North Korea 'executes children in public for watching Squid Game and listening to K-pop giants BTS'
Executive summary
Amnesty International reports that North Koreans — including teenagers — face extreme punishments up to public execution for consuming South Korean TV and K‑pop, citing testimonies from defectors and corroborating evidence such as earlier Radio Free Asia documentation of at least one execution connected to Squid Game distribution [1] [2] [3]. Independent reporting and historical human‑rights investigations have previously documented executions and severe punishments for possession or distribution of South Korean media, but some outlets urge caution about sensational or single-source claims [4] [5] [6].
1. What Amnesty actually says and what its sources are
Amnesty’s recent release compiles testimonies from people who fled North Korea alleging that watching South Korean dramas or listening to K‑pop can lead to public humiliation, imprisonment in labour camps, or execution — with the harshest outcomes reportedly befalling those unable to pay bribes to officials [1]. Amnesty and its UK coverage note specific mentions of Squid Game and K‑dramas and quote interviewees who say high‑school students and others were executed after being caught consuming banned media, and point to multiple testimonies across provinces including Yanggang and North Hamgyong [2] [7].
2. Corroboration beyond Amnesty: RFA, Korea ministry reports, and earlier studies
Radio Free Asia documented a 2021 case in North Hamgyong Province tied to distribution of Squid Game, and South Korea’s unification ministry has previously reported public executions tied to sharing South Korean culture, including a 2022 claim about a man executed for watching and distributing films and music [3] [4]. Human‑rights research organizations and past investigations have also documented at least several executions in past years for watching or distributing K‑pop or K‑dramas, suggesting a pattern that predates the latest Amnesty testimony pool [5] [8].
3. Why some reporting looks sensational and why skepticism matters
Several popular outlets have amplified Amnesty’s findings with dramatic headlines that sometimes present anecdote as settled fact; media aggregations range from careful summaries to sensational claims of “children executed,” and experts caution readers to scrutinize sourcing because North Korea’s opacity makes independent verification difficult [7] [9] [6]. NK News specifically advised skepticism about earlier sensational reports that cited single or poorly sourced defector accounts claiming mass executions of students, while also noting that skepticism does not negate the broader reality of harsh crackdowns [6].
4. The pattern: policy, punishment, and corruption
Available reporting indicates North Korea has adopted legal frameworks and enforcement practices criminalising “reactionary” foreign media, carrying penalties up to death for watching, possessing, or distributing capitalist‑country media, and that enforcement is often arbitrary and entwined with bribery — a dynamic Amnesty highlights as particularly punitive for the poor [3] [1]. Multiple sources report that authorities treat South Korean culture as a destabilising influence and have publicly punished offenders to deter others [4] [5].

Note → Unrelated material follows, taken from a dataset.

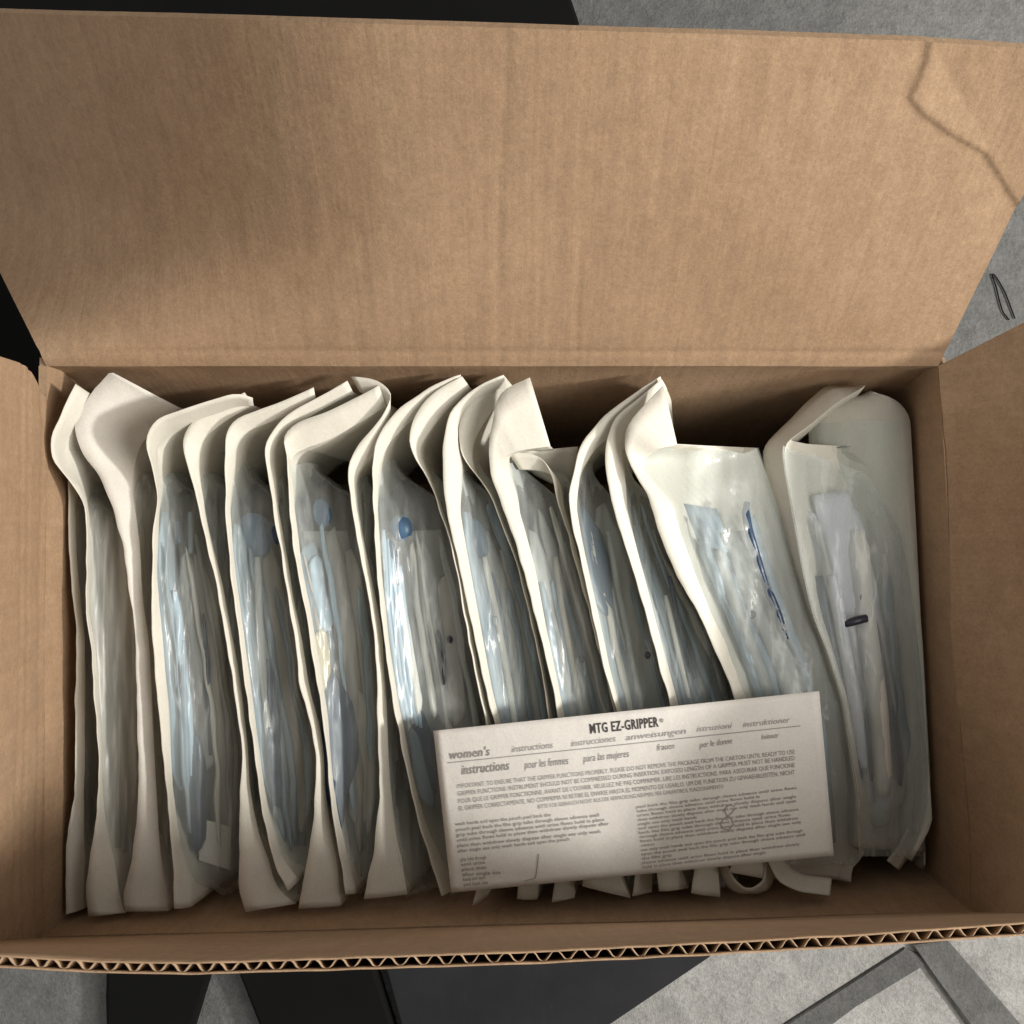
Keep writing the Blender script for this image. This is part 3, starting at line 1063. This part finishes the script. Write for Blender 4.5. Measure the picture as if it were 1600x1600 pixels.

5. What can be stated with confidence and what remains uncertain
It is supportable to state that human‑rights investigations and defector testimonies document executions, severe punishments, and public humiliation linked to consumption or distribution of South Korean media — and that at least one execution tied to Squid Game distribution was documented by RFA [1] [3]. What remains hard to verify with independent, on‑the‑ground evidence is the precise scale, ages of all victims in each cited case, and whether every reported instance — especially some high‑profile claims of mass student executions — is accurately sourced or exaggerated [7] [6].
6. Reading the reporting with awareness of agendas
Human‑rights groups aim to expose abuses and mobilise policy response, which can bias emphasis toward the most shocking testimonies; tabloid outlets seeking clicks can amplify unverified anecdotes; and defectors’ testimonies—while invaluable—can vary in reliability because of trauma, hearsay, or limited vantage points [1] [7] [6]. All three dynamics are visible across the Amnesty report and subsequent coverage, so the strongest conclusion is that there is credible evidence of executions and severe repression tied to K‑drama and K‑pop consumption, while the exact contours of every headline claim need cautious appraisal [1] [4] [6].